Con ella el tiempo vuela cuando le baila al compás de las manecillas de un reloj trepidante y se detiene cuando termina siendo engullida por la arena. Rocío Molina es en Oro viejo la encarnación del tiempo mismo con un baile que fluye por el escenario como la vida. Yendo del vértigo a la serenidad y de la serenidad a la tortura.  Parece mentira que siendo tan joven pueda bailarle con idéntica emoción a la niñez y a la vejez.  

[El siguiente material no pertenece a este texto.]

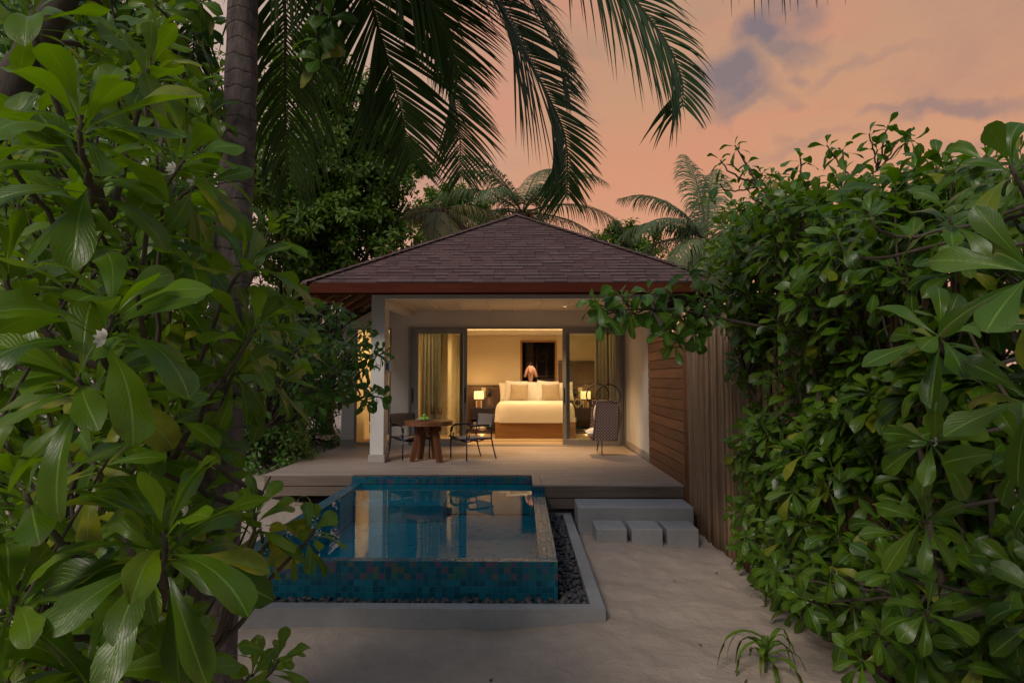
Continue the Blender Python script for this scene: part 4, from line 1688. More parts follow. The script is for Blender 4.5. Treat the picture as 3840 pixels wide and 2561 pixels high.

La malagueña demostró anoche en el Isabel la Católica por qué es una de las mejores bailaoras de este siglo con una obra que estrenó en 2008 en la Bienal de Sevilla. Su principal virtud es que sin apenas adornos, casi desnuda, la obra es tan rica en símbolos que Rocío Molina crea una filosofía propia con su cuerpo como único lenguaje. Sus precisos movimientos de diosa egipcia del principio -geométricos o cubistas, según los críticos- casan a la perfección con otros que tienen más que ver con la fuerza y lo terrenal del arte flamenco: zapateados, quiebros, giros y contorneos difíciles de superar que disfraza, si acaso, apareciendo sobre el escenario con bata de cola o pantalones; con un sombrero o moviendo un abanico. 

 

Menos trascendental que en el Eterno retorno, la bailaora es aquí un testigo más del paso de los años. Más libre y más enérgica. Los minutos trascurren a lo largo de poco más de una hora desde la profundidad del prólogo, eterno,  a los momentos posteriores. Un tiempo tangible donde el espectador -porque lo ha vivido o escuchado del relato de sus mayores- tiene la sensación de estar sentado un día cualquiera de los cincuenta en el umbral de su casa. 

 

Suenan grabaciones de canciones antiguas junto a otras que canta en directo La Tremendita, una artista que nunca ha ocultado la admiración que siente por la bailaora. Será por eso que la conjunción resulta perfecta. De los pasodobles del principio, la sobriedad va tornando en sus contrarios gracias a la milonga de Marchena, la Falsa Moneda de Imperio Argentina, Limeña, un María de la O instrumental o la sensual guajira que creó el guitarrista Rafael Rodríguez Cabeza y que ahora es interpretada por Manuel Valencia. Rocío Molina va dejándose llevar por la corriente del tiempo. Sabe rodearse de un elenco que entiende bien sus premisas. Al baile, Eduardo Guerrero, David Coria y Adrián Santana acompañan a la artista lo mismo en los momentos irónicos que en los serios. A la guitarra, Valencia y Paco Cruz transportan con facilidad al público a los años de Oro viejo. Al pasado.

 

Es al final, cuando el tiempo se acaba, donde Rocío Molina llega a las cotas más altas de su Oro viejo. Amenazante y angustioso, el tiempo pende sobre ella en forma de reloj de arena y no puede más que sufrirlo. Se lo imagina la bailaora como una Tortura, una tortura china constante e inagotable que va derramando su agua en forma de granos de arena sobre su frente. 

 

El resultado es una obra donde la propia bailaora es como el tiempo: serena y trepidante. De oro.